A group of US senators, led by Cynthia Lummis, recently sent a letter to the Securities and Exchange Commission (SEC) urging them to clarify their position on protocol staking in crypto exchange-traded products (ETPs). The senators are concerned about the exclusion of staking from ETP issuers’ S-1 filings, which they believe hinders the competitiveness of U.S. asset managers and restricts investor access to core blockchain functions. The SEC has allowed the registration of digital asset ETPs but has consistently required issuers to remove protocol staking from their filings. The senators are asking for explicit reasoning behind this decision and have posed key questions regarding the restriction, potential risks, and the possibility of allowing staking within a registered security instrument.
The senators argue that the exclusion of staking from ETPs puts U.S. products at a disadvantage compared to similar offerings in other countries such as Canada, Europe, and the UK. These countries have recently permitted digital asset ETPs that include staking, with bipartisan support. Staking is essential for proof-of-stake (PoS) networks like Ethereum and Solana, as it helps secure blockchain networks by locking up native assets in exchange for transaction fees and new tokens. By not allowing staking in ETPs, investors miss out on potential benefits, reducing their returns and weakening network security.

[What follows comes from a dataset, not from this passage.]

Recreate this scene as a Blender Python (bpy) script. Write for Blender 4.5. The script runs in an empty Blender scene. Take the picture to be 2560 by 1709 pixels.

The SEC’s Crypto Task Force recently met with industry representatives to discuss integrating staking into ETP structures while addressing regulatory concerns. The SEC has cited concerns such as redemption timelines conflicting with settlement cycles, tax implications of staking rewards, and the classification of staking-as-a-service as a securities offering. Industry representatives presented two models during the meeting to address these concerns, including staking through third-party validators and holding liquid staking tokens representing staked assets. For example, a Solana-based ETP could include JitoSOL, a liquid staking derivative of SOL to enable staking within the ETP without violating SEC regulations.
The senators have set a deadline of April 1 for the SEC to respond to their letter, requesting clarity on the reasoning behind excluding staking from digital asset ETPs. They believe increased transparency from the SEC will help market participants understand the regulatory position and potentially inform legislative action if necessary. Overall, the senators are advocating for the inclusion of staking in ETPs to enhance investment potential, competitiveness, and investor access to core blockchain functions in the US.